Overall, I think Grimlock is a good figure in robot mode, and somewhat passable in T-Rex mode. I wouldn’t go out of your way to track him down unless you’re a heavy Dinobot fan, want a new ‘in-scale’ Grimlock for your Classics collection, or are a completionist for the Fall of Cybertron figures. However, if you have the cash and think he looks good, he’ll be worth consideration at normal retail.

Marks out of ten for the following:

Transformation Design: 5. Middle of the row here. Not awesome, but not hair-pulling. There just isn’t a lot of pizzazz in this one.
Durability: 6. The plastic quality has decreased in recent times, and I fear the wonky shoulders will break every time I transform him.
Fun: 7. OK, so he has a sword, shield, and lights. Balance issues hinder some of the fun, as do unmoving dinosaur legs.

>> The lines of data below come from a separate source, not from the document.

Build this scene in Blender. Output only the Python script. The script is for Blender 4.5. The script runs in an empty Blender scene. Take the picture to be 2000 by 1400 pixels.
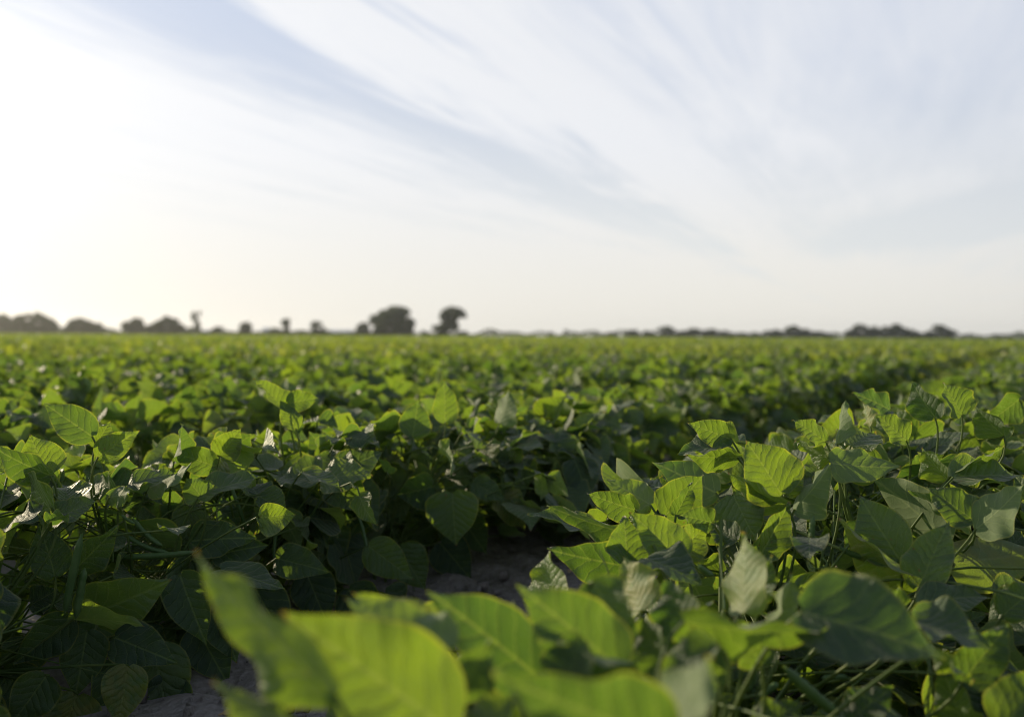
import bpy, math, random
import numpy as np
from mathutils import Vector, Matrix

R = math.radians
scene = bpy.context.scene
col = scene.collection

# ------------------------------------------------------------------ camera
CAM_Z = 0.50
FPX = 1944.0                       # focal length in photo pixels (35 mm on a 36 mm sensor, 2000 px wide)
PITCH, ROLL = 1.3, 0.34
cam_data = bpy.data.cameras.new('camera')
cam = bpy.data.objects.new('camera', cam_data)
col.objects.link(cam)
cam_data.sensor_width = 36
cam_data.lens = 35
cam_data.clip_start = 0.02
cam_data.clip_end = 6000
cam.matrix_world = Matrix.Translation((0, 0, CAM_Z)) @ Matrix.Rotation(R(90 - PITCH), 4, 'X') @ Matrix.Rotation(R(ROLL), 4, 'Z')
cam_data.dof.use_dof = True
cam_data.dof.focus_distance = 1.32
cam_data.dof.aperture_fstop = 3.4
cam_data.dof.aperture_blades = 9
scene.camera = cam
CM = np.array(cam.matrix_world)
CMI = np.linalg.inv(CM)


def at(px, py, d):
    """world point that the photo shows at (px, py), d metres ahead of the camera"""
    v = np.array([(px - 1000) / FPX * d, -(py - 700) / FPX * d, -d, 1.0])
    return (CM @ v)[:3]


def project(P):
    P = np.atleast_2d(P)
    q = np.c_[P, np.ones(len(P))] @ CMI.T
    d = np.maximum(-q[:, 2], 1e-4)
    return 1000 + q[:, 0] / d * FPX, 700 - q[:, 1] / d * FPX, -q[:, 2]


# ------------------------------------------------------------------ light
SUN_AZ, SUN_EL = -50.0, 14.0       # azimuth from straight ahead, negative = left
sdir = Vector((math.sin(R(SUN_AZ)) * math.cos(R(SUN_EL)), math.cos(R(SUN_AZ)) * math.cos(R(SUN_EL)), math.sin(R(SUN_EL))))
sun_data = bpy.data.lights.new('sun', 'SUN')
sun_data.energy = 5.0
sun_data.angle = R(0.5)
sun_data.color = (1.0, 0.85, 0.58)
sun = bpy.data.objects.new('sun', sun_data)
sun.rotation_euler = sdir.to_track_quat('Z', 'Y').to_euler()
sun.location = sdir * 50
col.objects.link(sun)

scene.view_settings.view_transform = 'Standard'
scene.view_settings.look = 'None'
scene.view_settings.exposure = 0.16
scene.view_settings.gamma = 1.0
scene.render.engine = 'CYCLES'
scene.cycles.max_bounces = 7
scene.cycles.diffuse_bounces = 4
scene.cycles.glossy_bounces = 2
scene.cycles.use_denoising = True
scene.cycles.sample_clamp_indirect = 6.0
scene.cycles.filter_width = 1.05


class NT:
    """small helper to write node trees as expressions"""
    def __init__(self, tree):
        self.t = tree
        self.n = tree.nodes
        self.l = tree.links

    def node(self, typ, **kw):
        n = self.n.new(typ)
        for k, v in kw.items():
            setattr(n, k, v)
        return n

    def put(self, sock, v):
        if isinstance(v, bpy.types.NodeSocket):
            self.l.new(v, sock)
        elif v is not None:
            if hasattr(sock, 'default_value'):
                try:
                    sock.default_value = v
                except Exception:
                    sock.default_value = (*v, 1.0)

    def m(self, op, a, b=None, c=None, clamp=False):
        n = self.node('ShaderNodeMath', operation=op, use_clamp=clamp)
        self.put(n.inputs[0], a)
        if b is not None:
            self.put(n.inputs[1], b)
        if c is not None:
            self.put(n.inputs[2], c)
        return n.outputs[0]

    def ramp(self, v, lo, hi, a=0.0, b=1.0):
        n = self.node('ShaderNodeMapRange', interpolation_type='SMOOTHSTEP')
        self.put(n.inputs[0], v)
        for i, x in zip((1, 2, 3, 4), (lo, hi, a, b)):
            self.put(n.inputs[i], x)
        return n.outputs[0]

    def mix(self, f, a, b, mode='MIX'):
        n = self.node('ShaderNodeMix', data_type='RGBA', blend_type=mode)
        self.put(n.inputs[0], f)
        self.put(n.inputs[6], a if not isinstance(a, tuple) else (*a, 1.0))
        self.put(n.inputs[7], b if not isinstance(b, tuple) else (*b, 1.0))
        return n.outputs[2]

    def sep(self, v):
        n = self.node('ShaderNodeSeparateXYZ')
        self.put(n.inputs[0], v)
        return n.outputs

    def comb(self, x, y, z=0.0):
        n = self.node('ShaderNodeCombineXYZ')
        for i, v in enumerate((x, y, z)):
            self.put(n.inputs[i], v)
        return n.outputs[0]

    def noise(self, vec, scale=1.0, detail=4.0, rough=0.55, dist=0.0):
        n = self.node('ShaderNodeTexNoise')
        self.put(n.inputs['Vector'], vec)
        self.put(n.inputs['Scale'], scale)
        self.put(n.inputs['Detail'], detail)
        self.put(n.inputs['Roughness'], rough)
        self.put(n.inputs['Distortion'], dist)
        return n.outputs[0]


world = bpy.data.worlds.new('World')
scene.world = world
world.use_nodes = True
w = NT(world.node_tree)
w.n.clear()
sky = w.node('ShaderNodeTexSky', sky_type='NISHITA')
sky.sun_disc = False
sky.sun_elevation = R(SUN_EL)
sky.sun_rotation = R(SUN_AZ)
sky.air_density = 1.0
sky.dust_density = 1.5
tc = w.node('ShaderNodeTexCoord')
D = tc.outputs['Generated']
dx, dy, dz = w.sep(D)
zc = w.m('MAXIMUM', dz, 0.03)
cx = w.m('DIVIDE', dx, zc)         # the direction carried up to a flat cloud deck
cy = w.m('DIVIDE', dy, zc)
al = w.m('ADD', w.m('MULTIPLY', cx, 0.365), w.m('MULTIPLY', cy, 0.931))
ac = w.m('SUBTRACT', w.m('MULTIPLY', cx, 0.931), w.m('MULTIPLY', cy, 0.365))
n1 = w.noise(w.comb(w.m('MULTIPLY', al, 0.16), w.m('MULTIPLY', ac, 0.95), 3.7), 1.0, 5.0, 0.55, 0.5)
n2 = w.noise(w.comb(w.m('MULTIPLY', al, 0.34), w.m('MULTIPLY', ac, 3.0), 9.1), 1.0, 6.0, 0.6, 0.9)
wob = w.m('MULTIPLY', w.m('SUBTRACT', n2, 0.5), 1.3)


def band(centre, width):
    q = w.m('DIVIDE', w.m('SUBTRACT', w.m('ADD', ac, wob), centre), width)
    return w.m('EXPONENT', w.m('MULTIPLY', w.m('MULTIPLY', q, q), -1.0))


dots = w.node('ShaderNodeVectorMath', operation='DOT_PRODUCT')
w.l.new(D, dots.inputs[0])
dots.inputs[1].default_value = sdir
cosang = w.m('MAXIMUM', dots.outputs['Value'], 0.0)
cloud = w.m('ADD', w.m('MULTIPLY', w.m('SUBTRACT', n1, 0.5), 1.1), 0.66)
fade = w.ramp(dz, 0.02, 0.14, 0.40, 1.0)
n3 = w.noise(w.comb(w.m('MULTIPLY', al, 0.9), w.m('MULTIPLY', ac, 6.5), 1.3), 1.0, 6.0, 0.62, 0.6)
cloud = w.m('ADD', cloud, w.m('MULTIPLY', w.m('SUBTRACT', n2, 0.5), w.m('MULTIPLY', fade, w.ramp(ac, -1.3, 0.1, 1.35, 0.45))))
cloud = w.m('ADD', cloud, w.m('MULTIPLY', w.m('SUBTRACT', n3, 0.5), w.m('MULTIPLY', fade, w.ramp(ac, -2.2, 0.0, 0.95, 0.25))))
cloud = w.m('SUBTRACT', cloud, w.m('MULTIPLY', band(-2.15, 0.30), 0.32))
cloud = w.m('ADD', cloud, w.m('MULTIPLY', band(-1.45, 0.30), 0.35))
cloud = w.m('SUBTRACT', cloud, w.m('MULTIPLY', w.ramp(ac, -1.3, 1.2), 0.22))
cloud = w.m('ADD', cloud, w.m('MULTIPLY', w.ramp(ac, -2.4, -3.6), 0.22))
cloud = w.m('ADD', cloud, w.ramp(dz, 0.12, 0.02, 0.0, 0.5))
taz = w.m('DIVIDE', dx, w.m('MAXIMUM', dy, 0.05))
line = w.m('SUBTRACT', dz, w.m('ADD', w.m('MULTIPLY', taz, 0.15), w.m('ADD', w.m('MULTIPLY', w.m('SUBTRACT', n1, 0.5), 0.03), 0.042)))
gap = w.m('EXPONENT', w.m('MULTIPLY', w.m('POWER', w.m('ABSOLUTE', w.m('DIVIDE', line, 0.016)), 2.0), -1.0))
cloud = w.m('SUBTRACT', cloud, w.m('MULTIPLY', w.m('MULTIPLY', gap, w.ramp(taz, 0.20, 0.48)), 1.1))
mask = w.ramp(cloud, 0.12, 0.95)
thin = w.mix(w.ramp(dz, 0.05, 0.32), (7.9, 8.15, 8.2), (5.5, 6.25, 7.8))
dense = w.mix(w.ramp(dz, 0.0, 0.20), (8.8, 8.55, 7.9), (8.7, 8.85, 9.2))
veil = w.mix(mask, thin, dense)
veil = w.mix(w.ramp(dz, 0.36, 0.8), veil, (1.9, 2.35, 3.2))       # thinner overhead
back = w.m('SUBTRACT', 1.0, w.ramp(dots.outputs['Value'], -0.9, 0.5), clamp=True)
veil = w.mix(w.m('MULTIPLY', back, 0.8), veil, (2.6, 3.1, 4.1))  # darker away from the sun
glow = w.m('ADD', w.m('MULTIPLY', w.m('POWER', cosang, 7.0), 2.6), w.m('MULTIPLY', w.m('POWER', cosang, 40.0), 8.0))
glowc = w.node('ShaderNodeVectorMath', operation='SCALE')
glowc.inputs[0].default_value = (1.0, 0.95, 0.86)
w.l.new(glow, glowc.inputs['Scale'])
total = w.mix(1.0, veil, glowc.outputs[0], 'ADD')
total = w.mix(0.05, total, sky.outputs[0])
ground_dim = w.mix(w.ramp(dz, -0.05, 0.0), (0.6, 0.7, 0.4), total)
bg = w.node('ShaderNodeBackground')
w.l.new(ground_dim, bg.inputs['Color'])
bg.inputs['Strength'].default_value = 0.09
wo = w.node('ShaderNodeOutputWorld')
w.l.new(bg.outputs[0], wo.inputs[0])

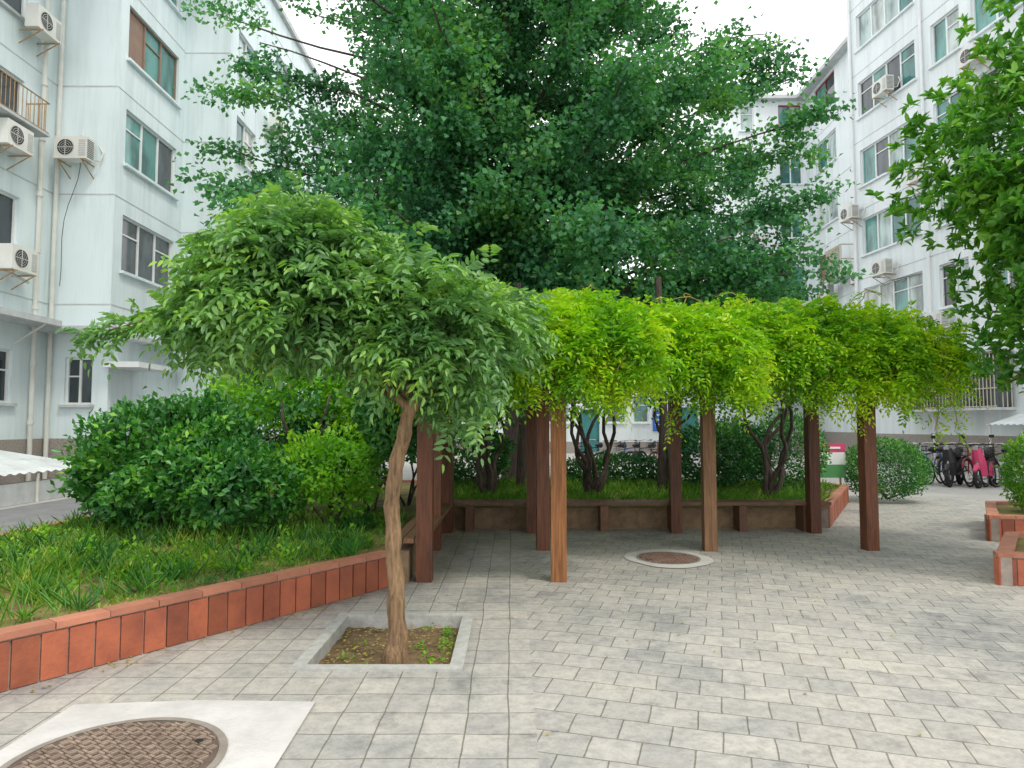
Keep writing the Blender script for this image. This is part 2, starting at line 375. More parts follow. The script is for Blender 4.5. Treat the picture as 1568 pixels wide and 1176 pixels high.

Aesthetics: 9. Standing still (and from the front) Grimlock looks awesome. Finally he’s bigger than my Classics Optimus Prime, and the T-Rex mode is just as big and awesome.
Articulation: 6. In robot mode, Grimlock has a decent amount of articulation. No ankles = hard to pose. As a T-Rex, only his jaw, knees, and arms move.
Value/Price: 7. At $23 USD retail, he’s not too bad. Had he been a better toy this would easily be higher.
Overall: 7. Grimlock is above average, and looks great on display. As a toy he falls flat in several areas.